Финальная “Переписка с друзьями” — книга апокалиптическая, утверждает Синявский, в которой “Россия мнится последним оплотом в космической катастрофе, своего рода блиндажом, где Гоголь еще надеется отсидеться и продержаться до спасительного Пришествия”.
Как это нередко бывало с Синявским, его книги обращены в прошлое, но заглядывают и в будущее. К нему, кажется, обращен весь эпилог книги про Гоголя. Эти страницы словно предвещают проповедь другого классика, который, вернувшись из-за границы в Россию, сказал, что единственное для нее спасение — стать “истинно христианской державой”. Ни у Гоголя, ни у Солженицына пока ничего не вышло.
Чтобы измена Гоголя была бесспорной и наглядной, Синявский рисует своего героя антипушкиным. Один идет по стопам другого и примеряет на себя его маски — от пророка до царя, — но Гоголю они не идут. Следуя за своим героем по его письмам и признаниям, Синявский обнаруживает за писателем человека, и он ему не нравится. Зато на этом фоне еще ярче блещет Пушкин, жизнь которого не отличается от его поэзии.
— Почему? — спрашивает Синявский и лапидарно, как в учебнике, отвечает: — Пушкинская внутренняя гармония достигается за счет отсечения необязательных для поэта претензий в области гражданской, религиозной, нравственной.
Освобожденная от груза, литература перестает быть обузой, сгубившей Гоголя, за то, что он взвалил на себя чужую — гражданскую — долю. “Как для Пушкина всякая поэтическая работа — безделица, так для Гоголя — подвиг”.
Синявский решительно развел своих любимцев по разным углам отечественной словесности. Но тут он находит ту общую территорию, где Пушкин и Гоголь встречаются и пируют: смех! Только он равняет Гоголя с Пушкиным, который приветствовал “Вечера близ Диканьки” словами “Поздравляю публику с истинно веселой книгой”.

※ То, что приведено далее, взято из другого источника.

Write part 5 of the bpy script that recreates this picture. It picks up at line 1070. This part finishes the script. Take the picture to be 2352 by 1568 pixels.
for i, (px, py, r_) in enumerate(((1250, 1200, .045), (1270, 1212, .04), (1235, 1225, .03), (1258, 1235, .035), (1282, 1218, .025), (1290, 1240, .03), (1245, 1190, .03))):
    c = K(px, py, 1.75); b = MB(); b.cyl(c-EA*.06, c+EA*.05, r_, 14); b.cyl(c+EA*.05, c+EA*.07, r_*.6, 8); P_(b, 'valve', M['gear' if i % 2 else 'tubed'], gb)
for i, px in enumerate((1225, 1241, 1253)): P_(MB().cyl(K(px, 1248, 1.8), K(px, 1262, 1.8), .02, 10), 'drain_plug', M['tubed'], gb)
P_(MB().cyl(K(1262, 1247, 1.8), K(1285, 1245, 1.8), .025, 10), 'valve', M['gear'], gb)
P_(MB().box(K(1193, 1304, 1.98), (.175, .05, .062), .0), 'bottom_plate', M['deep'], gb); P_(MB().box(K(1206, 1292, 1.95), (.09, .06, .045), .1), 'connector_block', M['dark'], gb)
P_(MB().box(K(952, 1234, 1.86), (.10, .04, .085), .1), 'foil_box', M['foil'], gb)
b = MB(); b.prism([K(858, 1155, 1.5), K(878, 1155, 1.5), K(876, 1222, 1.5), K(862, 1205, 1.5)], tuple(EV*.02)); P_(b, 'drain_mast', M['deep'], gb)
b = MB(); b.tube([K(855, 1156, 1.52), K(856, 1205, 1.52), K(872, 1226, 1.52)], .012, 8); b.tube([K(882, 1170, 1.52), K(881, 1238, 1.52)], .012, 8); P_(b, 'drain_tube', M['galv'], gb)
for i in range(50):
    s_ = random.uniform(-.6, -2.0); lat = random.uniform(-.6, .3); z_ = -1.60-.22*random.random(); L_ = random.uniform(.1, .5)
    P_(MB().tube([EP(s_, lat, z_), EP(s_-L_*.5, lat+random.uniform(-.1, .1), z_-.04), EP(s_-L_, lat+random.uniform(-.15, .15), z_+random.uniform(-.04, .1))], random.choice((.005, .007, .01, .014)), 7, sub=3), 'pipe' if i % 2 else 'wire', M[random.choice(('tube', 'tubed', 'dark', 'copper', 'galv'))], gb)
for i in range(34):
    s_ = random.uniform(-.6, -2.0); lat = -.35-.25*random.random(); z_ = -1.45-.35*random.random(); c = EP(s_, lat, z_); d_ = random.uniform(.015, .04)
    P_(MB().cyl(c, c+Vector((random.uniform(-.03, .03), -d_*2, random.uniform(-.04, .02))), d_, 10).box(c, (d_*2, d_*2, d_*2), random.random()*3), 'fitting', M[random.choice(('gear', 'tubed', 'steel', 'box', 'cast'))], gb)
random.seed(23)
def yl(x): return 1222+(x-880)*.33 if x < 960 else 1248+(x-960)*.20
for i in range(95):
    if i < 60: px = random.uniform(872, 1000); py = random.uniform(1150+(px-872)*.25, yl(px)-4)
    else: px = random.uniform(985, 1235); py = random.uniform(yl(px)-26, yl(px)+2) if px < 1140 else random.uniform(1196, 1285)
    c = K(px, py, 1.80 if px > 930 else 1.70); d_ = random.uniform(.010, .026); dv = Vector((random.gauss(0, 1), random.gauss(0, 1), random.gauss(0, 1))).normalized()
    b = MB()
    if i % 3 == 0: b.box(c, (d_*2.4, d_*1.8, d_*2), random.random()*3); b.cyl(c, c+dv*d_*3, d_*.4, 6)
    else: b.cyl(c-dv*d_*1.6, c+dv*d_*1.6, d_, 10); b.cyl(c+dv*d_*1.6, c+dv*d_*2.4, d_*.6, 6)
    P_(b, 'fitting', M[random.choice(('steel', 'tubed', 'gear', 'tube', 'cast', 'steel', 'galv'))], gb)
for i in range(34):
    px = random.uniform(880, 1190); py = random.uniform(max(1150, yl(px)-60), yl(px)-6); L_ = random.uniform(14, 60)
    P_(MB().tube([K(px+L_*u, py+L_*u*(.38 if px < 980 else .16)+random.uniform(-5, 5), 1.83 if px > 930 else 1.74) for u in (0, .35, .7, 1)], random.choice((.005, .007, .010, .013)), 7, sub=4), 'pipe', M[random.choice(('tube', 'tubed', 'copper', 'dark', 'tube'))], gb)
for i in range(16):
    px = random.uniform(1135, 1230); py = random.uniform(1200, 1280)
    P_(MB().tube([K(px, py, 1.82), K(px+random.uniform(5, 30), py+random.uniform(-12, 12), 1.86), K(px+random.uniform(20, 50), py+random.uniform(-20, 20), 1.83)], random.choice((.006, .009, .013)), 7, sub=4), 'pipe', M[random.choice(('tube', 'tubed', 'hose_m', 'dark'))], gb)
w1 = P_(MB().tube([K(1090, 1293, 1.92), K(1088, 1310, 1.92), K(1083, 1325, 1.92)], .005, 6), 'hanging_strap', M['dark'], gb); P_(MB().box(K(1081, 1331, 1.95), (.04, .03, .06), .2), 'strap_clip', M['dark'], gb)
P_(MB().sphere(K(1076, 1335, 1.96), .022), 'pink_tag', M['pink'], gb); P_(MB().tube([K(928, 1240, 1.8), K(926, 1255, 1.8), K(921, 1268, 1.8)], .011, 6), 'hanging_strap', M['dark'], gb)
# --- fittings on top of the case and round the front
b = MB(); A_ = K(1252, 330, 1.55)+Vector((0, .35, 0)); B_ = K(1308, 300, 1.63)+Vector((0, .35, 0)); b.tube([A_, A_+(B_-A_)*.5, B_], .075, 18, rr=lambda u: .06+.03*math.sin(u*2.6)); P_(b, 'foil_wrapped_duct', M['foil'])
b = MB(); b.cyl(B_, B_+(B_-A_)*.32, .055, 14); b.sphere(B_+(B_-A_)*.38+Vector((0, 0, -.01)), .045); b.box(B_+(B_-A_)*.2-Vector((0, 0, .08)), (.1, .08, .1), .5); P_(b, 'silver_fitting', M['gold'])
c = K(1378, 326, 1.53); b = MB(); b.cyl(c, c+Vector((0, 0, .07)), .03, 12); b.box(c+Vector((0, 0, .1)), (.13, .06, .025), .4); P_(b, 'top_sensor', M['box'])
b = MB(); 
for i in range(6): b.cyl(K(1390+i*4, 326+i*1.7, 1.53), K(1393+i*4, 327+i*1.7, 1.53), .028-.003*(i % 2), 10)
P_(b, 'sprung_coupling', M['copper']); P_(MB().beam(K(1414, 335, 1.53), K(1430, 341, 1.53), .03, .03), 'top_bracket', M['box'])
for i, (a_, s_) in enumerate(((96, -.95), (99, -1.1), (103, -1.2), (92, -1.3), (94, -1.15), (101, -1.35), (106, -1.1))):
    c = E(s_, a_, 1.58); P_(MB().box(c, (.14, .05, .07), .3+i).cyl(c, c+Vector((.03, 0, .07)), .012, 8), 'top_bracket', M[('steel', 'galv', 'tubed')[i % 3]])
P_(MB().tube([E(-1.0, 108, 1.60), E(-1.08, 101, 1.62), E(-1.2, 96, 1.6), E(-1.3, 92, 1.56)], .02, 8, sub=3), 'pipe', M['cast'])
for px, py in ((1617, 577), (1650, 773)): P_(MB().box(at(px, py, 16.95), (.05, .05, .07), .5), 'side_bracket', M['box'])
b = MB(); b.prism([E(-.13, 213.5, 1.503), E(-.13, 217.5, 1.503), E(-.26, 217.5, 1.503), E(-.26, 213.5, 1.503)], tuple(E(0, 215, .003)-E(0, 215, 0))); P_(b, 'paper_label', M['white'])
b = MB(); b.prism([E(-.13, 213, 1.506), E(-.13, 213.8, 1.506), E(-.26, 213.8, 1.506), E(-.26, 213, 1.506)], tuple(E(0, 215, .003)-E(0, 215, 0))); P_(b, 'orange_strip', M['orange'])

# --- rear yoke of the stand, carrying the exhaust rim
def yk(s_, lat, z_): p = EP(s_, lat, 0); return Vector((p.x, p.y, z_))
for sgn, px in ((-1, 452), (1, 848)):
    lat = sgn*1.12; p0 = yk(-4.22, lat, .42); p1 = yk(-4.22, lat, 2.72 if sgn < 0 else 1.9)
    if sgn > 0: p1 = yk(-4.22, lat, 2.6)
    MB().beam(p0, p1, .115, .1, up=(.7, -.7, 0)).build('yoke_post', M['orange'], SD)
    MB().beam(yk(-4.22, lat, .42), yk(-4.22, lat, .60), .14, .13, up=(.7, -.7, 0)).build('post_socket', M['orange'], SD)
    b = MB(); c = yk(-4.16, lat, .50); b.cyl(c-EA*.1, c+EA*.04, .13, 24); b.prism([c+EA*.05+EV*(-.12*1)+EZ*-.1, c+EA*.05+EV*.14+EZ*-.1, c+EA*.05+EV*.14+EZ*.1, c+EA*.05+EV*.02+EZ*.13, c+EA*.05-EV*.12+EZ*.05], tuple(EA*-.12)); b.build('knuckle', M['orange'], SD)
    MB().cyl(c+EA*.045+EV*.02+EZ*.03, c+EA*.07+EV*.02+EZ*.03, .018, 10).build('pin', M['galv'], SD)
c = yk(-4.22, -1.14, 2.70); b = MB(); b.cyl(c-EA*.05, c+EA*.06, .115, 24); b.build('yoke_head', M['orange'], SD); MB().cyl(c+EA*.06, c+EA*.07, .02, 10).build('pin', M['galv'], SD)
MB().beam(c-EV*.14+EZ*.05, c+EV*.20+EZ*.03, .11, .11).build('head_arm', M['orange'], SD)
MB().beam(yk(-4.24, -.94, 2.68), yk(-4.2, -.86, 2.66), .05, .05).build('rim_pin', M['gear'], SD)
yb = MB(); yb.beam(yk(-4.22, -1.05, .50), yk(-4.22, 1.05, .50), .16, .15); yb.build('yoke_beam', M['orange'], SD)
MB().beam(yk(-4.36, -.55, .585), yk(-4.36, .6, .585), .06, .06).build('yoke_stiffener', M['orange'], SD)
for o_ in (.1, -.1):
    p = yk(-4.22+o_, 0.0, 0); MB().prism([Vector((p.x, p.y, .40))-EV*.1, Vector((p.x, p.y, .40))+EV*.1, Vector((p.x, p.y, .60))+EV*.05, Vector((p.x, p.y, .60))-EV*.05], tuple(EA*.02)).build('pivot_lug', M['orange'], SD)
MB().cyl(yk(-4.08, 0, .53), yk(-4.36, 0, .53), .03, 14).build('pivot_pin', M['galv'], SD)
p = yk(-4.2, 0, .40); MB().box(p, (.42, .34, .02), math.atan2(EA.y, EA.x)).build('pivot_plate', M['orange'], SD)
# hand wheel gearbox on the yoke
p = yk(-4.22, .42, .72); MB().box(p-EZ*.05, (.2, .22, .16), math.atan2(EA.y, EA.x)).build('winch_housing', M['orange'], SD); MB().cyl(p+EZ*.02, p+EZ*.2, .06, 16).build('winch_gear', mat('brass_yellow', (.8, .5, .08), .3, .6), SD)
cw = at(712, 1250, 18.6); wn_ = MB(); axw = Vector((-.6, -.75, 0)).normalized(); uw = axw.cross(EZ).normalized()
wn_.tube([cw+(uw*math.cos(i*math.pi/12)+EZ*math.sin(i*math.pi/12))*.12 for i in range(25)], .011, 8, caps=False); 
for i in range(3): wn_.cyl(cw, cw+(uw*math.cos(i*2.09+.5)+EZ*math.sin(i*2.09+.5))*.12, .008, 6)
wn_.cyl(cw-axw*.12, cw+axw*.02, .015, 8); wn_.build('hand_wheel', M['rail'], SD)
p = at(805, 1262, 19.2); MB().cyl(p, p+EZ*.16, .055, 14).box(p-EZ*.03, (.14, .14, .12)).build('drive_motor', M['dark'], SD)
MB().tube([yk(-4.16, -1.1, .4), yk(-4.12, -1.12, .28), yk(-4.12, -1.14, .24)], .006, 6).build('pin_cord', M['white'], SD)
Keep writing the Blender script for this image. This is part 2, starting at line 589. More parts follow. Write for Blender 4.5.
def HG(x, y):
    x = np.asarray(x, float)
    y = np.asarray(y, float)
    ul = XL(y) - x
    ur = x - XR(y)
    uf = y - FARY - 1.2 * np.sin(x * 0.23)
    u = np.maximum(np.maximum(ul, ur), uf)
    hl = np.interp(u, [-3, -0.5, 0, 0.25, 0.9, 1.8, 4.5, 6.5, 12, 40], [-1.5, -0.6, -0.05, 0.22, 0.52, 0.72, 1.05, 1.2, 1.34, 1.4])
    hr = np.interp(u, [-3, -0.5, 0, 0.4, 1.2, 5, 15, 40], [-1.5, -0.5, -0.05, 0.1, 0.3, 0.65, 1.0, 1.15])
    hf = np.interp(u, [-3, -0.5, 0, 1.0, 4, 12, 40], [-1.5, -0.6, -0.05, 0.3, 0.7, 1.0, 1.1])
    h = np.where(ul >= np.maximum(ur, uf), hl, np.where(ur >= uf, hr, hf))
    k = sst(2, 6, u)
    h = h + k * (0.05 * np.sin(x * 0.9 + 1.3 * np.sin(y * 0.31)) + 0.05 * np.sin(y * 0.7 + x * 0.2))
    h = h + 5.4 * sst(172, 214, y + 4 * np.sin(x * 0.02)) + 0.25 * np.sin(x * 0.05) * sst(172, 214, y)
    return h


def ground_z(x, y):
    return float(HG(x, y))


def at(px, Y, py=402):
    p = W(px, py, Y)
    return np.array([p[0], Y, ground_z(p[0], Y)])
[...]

Для Синявского апофеоз смешного Гоголя — “Ревизор”, которого он назначает центральным опусом гоголевского канона и которому он посвящает самую благодарную часть книги. Чтобы стать “единственным образцом классической русской комедии”, “Ревизор” должен был “сохранить печать пушкинской руки”. Это позволило по-пушкински ловко и споро разыграть водевиль, в котором “русский, кондовый зверообразный быт вдруг перенял невозможную, чуждую нам французскую грацию”.